Outra coisa sobre tecnologia em sala de aula é que a tecnologia em si não é tudo. A tecnologia é uma ferramenta a serviço da educação. É o conhecimento, o conteúdo, o currículo que se serve da tecnologia e não o oposto. Não pode virar uma corrida da tecnologia pela tecnologia em si.
NET Educação – Uma das principais questões que é levantada como entrave tanto para o conteúdo quanto para utilização das ferramentas tecnológicas na educação é o educador que ainda não consegue se inteirar. Como resolver isso?
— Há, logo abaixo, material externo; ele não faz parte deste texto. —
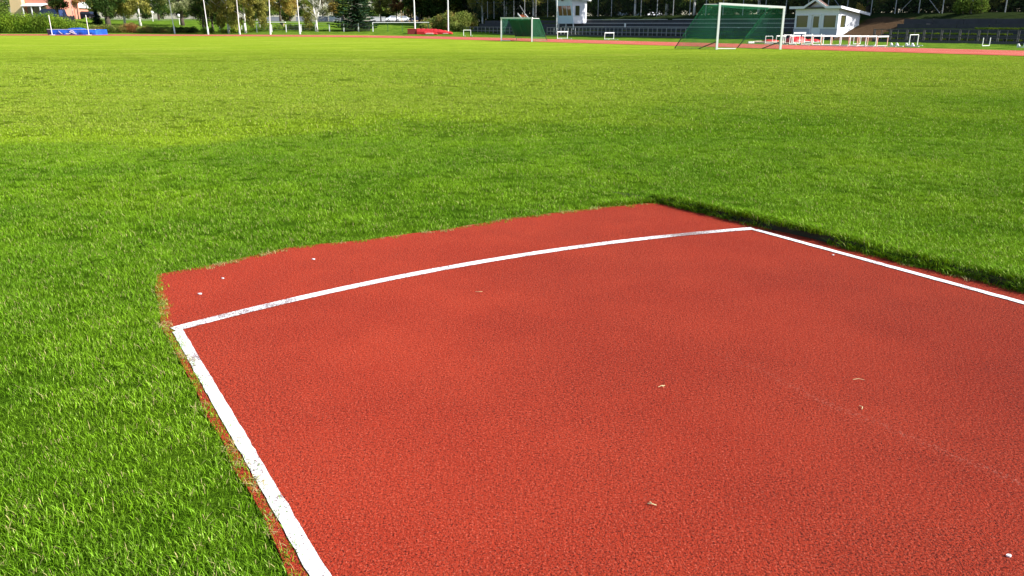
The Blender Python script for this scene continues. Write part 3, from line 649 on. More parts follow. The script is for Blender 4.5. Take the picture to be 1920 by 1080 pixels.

Silveira – O Brasil ainda não pode ser classificado como país de nativos digitais. Está melhorando, mas não se nasce com um tablet na mão aqui. O professor tem que fazer essa apropriação como um cidadão que vai se incluir. Todos os profissionais estão passando por isso. O jornalista teve que um dia encarar sair da máquina de escrever para computador e internet.
Me preocupa um pouco a imposição metodológica de que esse material deva frequentar diretamente a sala de aula. Porque às vezes, há complementariedade entre o digital e o não digital, entre a conversa da sala de aula, do conteúdo, e outros momentos de aprendizado, que podem acontecer na escola ou não. Não acho que tem que ter esse vínculo direto: o professor tem que trazer para a sala de aula uma ferramenta e apertar “play”. Isso é uma das opções e não a única. Mas esta é uma questão que os especialistas de educação discutem bem.
NET Educação – O que diria para os professores e educadores?
Silveira – É necessário que ele se inclua, entenda e participe, o professor pode mediar a tecnologia como faz com qualquer outro tema, sem medo. O uso pode ser diverso: individual e coletivo, na escola e em casa ou na lan house. Por esse lado, o MEC acredita principalmente no trabalho direto com o professor. O público número um dos nossos conteúdos educativos é o professor, mesmo quando desenvolvemos conteúdos para os alunos. Assim, quando o aluno se utilizar deles em qualquer situação, o professor saberá se aproveitar daquilo de uma forma educativa, útil. É algo bem pragmático, fazer políticas de inclusão e capacitação.